→ Problem to work on:
Reproduce precisely the lines between the start of the data below and the line with "from mathutils import Vector, noise", both included.

→ Provided material:
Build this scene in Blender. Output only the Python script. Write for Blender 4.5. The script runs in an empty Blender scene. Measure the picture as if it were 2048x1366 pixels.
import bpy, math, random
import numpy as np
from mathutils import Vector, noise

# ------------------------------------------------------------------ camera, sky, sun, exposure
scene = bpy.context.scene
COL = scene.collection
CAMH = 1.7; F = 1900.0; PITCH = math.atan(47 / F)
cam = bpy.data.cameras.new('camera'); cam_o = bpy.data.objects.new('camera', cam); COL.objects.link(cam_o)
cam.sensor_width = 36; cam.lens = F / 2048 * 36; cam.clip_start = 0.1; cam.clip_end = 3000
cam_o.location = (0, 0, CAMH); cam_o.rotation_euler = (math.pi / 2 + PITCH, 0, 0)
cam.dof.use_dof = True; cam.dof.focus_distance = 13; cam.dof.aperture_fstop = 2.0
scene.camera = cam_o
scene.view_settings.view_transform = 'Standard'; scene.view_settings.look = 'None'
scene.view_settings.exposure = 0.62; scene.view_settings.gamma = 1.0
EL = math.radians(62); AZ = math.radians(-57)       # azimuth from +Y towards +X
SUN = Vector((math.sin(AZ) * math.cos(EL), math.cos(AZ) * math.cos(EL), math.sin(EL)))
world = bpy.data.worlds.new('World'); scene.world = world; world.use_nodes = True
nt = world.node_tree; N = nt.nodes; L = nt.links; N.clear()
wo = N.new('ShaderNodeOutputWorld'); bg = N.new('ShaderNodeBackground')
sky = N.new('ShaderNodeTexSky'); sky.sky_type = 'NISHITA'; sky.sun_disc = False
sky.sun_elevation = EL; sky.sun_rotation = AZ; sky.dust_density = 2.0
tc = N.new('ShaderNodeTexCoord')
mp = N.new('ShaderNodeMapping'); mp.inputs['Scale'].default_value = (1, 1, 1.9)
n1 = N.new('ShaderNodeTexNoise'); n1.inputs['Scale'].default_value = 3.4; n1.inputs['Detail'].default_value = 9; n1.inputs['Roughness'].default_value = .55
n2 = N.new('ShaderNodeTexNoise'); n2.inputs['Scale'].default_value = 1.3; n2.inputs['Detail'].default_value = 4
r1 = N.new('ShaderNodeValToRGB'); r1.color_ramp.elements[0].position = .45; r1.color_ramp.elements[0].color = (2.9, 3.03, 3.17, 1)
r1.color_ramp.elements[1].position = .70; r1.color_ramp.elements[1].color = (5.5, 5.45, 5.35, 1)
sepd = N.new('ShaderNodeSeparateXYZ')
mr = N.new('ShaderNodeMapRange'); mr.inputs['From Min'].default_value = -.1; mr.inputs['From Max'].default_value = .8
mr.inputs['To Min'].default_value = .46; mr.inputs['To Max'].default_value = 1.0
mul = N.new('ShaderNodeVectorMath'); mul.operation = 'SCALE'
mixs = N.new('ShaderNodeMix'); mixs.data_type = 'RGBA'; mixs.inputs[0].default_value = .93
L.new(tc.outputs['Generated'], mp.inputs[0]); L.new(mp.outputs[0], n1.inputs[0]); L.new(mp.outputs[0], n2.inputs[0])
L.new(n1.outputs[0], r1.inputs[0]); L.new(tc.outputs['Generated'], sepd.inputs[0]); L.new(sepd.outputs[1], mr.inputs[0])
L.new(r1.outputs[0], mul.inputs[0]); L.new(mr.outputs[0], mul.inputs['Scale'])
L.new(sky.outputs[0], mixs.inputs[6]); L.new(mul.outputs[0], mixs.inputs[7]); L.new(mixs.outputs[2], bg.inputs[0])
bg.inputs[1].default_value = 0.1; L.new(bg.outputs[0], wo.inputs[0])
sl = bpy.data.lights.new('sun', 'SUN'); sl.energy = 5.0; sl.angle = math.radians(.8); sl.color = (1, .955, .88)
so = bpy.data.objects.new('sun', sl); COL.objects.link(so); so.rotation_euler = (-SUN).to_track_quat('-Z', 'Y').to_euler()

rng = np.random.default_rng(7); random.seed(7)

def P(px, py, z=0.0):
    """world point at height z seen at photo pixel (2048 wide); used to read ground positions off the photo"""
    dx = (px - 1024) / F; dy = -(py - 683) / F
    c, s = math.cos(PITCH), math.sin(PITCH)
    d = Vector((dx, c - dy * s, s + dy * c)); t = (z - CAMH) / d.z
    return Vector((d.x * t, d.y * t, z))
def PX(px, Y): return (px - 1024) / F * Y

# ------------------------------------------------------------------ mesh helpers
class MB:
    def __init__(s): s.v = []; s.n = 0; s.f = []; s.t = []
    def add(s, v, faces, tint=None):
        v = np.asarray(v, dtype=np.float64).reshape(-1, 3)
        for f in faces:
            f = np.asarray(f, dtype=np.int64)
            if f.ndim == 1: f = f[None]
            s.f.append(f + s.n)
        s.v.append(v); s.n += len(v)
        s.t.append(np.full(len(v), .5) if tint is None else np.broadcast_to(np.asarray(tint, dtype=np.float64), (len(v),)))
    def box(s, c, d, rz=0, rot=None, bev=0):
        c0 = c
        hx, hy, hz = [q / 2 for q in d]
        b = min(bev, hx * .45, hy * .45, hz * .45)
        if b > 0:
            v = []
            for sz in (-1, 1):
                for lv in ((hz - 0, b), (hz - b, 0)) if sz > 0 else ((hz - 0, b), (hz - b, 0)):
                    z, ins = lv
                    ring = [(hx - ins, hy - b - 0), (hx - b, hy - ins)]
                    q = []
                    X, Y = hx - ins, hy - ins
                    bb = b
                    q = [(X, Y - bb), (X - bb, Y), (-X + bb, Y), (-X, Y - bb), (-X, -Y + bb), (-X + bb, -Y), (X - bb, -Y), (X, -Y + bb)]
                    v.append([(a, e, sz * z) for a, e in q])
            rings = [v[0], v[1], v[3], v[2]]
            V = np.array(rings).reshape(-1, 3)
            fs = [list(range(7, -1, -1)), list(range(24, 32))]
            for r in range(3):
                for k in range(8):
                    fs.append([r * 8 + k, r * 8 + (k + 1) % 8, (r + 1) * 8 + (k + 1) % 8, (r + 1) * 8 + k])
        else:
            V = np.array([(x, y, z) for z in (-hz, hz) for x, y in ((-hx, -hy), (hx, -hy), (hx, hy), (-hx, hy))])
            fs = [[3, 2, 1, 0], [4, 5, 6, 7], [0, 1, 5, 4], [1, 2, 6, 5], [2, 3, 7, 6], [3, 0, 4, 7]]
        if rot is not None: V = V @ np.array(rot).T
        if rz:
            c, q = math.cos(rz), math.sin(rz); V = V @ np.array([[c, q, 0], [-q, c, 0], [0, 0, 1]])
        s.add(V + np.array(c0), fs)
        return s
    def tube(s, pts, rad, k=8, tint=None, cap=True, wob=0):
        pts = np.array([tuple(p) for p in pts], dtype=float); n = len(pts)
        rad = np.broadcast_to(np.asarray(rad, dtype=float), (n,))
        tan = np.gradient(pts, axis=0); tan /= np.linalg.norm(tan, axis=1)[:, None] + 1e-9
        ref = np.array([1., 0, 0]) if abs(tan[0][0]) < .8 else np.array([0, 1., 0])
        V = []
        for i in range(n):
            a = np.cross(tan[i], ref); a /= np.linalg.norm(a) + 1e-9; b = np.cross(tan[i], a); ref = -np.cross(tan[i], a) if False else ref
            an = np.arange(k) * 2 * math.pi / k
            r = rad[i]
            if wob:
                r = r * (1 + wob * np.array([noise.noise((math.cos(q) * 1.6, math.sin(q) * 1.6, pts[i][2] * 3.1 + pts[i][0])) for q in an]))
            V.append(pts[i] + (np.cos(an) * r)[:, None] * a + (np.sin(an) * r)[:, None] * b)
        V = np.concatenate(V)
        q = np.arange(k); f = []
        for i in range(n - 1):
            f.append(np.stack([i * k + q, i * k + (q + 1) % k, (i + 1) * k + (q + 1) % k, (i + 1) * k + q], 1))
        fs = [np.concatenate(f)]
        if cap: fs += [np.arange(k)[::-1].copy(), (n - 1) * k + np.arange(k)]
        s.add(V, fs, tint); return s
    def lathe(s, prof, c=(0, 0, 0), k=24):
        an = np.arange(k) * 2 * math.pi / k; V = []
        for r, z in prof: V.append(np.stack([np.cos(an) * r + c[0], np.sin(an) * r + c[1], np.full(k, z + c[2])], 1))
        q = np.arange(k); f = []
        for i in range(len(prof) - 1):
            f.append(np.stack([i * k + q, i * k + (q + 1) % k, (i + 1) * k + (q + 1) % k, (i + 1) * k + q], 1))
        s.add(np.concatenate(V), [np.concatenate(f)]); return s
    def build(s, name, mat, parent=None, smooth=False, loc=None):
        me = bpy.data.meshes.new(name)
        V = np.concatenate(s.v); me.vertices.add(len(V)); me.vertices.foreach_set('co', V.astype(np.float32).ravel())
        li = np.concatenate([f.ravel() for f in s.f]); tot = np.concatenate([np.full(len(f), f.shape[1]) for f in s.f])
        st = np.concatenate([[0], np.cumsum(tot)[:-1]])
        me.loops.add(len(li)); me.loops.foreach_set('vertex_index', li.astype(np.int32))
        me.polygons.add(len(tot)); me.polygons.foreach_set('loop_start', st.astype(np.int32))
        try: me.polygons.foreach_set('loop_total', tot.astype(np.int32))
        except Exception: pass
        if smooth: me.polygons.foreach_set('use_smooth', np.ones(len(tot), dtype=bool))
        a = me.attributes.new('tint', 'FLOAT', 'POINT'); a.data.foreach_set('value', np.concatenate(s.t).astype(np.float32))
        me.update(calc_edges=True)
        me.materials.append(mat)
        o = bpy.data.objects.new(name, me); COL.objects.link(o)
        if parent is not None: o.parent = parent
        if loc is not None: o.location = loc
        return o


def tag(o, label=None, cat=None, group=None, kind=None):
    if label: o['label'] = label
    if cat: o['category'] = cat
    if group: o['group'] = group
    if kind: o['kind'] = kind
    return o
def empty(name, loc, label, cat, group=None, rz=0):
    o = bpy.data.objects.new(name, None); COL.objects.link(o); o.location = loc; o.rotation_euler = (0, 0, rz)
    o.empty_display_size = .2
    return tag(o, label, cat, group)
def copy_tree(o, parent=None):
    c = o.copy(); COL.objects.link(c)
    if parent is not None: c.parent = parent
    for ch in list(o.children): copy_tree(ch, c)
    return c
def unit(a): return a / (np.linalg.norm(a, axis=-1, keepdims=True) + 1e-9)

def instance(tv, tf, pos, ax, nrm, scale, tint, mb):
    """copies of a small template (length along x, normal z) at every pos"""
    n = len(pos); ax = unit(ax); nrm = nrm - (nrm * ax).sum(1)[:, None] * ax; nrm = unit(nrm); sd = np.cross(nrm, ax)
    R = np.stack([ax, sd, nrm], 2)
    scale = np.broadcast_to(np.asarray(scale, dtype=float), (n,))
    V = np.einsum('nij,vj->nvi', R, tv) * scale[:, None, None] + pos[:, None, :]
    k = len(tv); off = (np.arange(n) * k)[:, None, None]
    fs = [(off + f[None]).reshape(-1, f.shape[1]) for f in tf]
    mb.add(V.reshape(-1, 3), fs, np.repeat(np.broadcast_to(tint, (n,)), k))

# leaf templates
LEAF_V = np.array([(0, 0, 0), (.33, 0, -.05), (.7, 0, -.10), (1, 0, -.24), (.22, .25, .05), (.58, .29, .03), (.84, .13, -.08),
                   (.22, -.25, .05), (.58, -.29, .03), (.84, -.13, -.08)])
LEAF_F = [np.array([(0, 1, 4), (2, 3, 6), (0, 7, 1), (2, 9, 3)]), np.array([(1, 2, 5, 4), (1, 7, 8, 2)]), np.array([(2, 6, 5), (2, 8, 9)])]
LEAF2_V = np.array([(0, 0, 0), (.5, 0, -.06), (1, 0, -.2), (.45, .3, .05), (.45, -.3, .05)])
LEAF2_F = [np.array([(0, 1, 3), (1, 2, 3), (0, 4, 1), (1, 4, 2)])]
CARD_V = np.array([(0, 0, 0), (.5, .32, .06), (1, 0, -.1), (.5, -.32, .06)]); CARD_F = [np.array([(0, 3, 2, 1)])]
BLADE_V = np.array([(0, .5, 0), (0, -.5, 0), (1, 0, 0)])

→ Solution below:
Build this scene in Blender. Output only the Python script. Write for Blender 4.5. The script runs in an empty Blender scene. Measure the picture as if it were 2048x1366 pixels.
import bpy, math, random
import numpy as np
from mathutils import Vector, noise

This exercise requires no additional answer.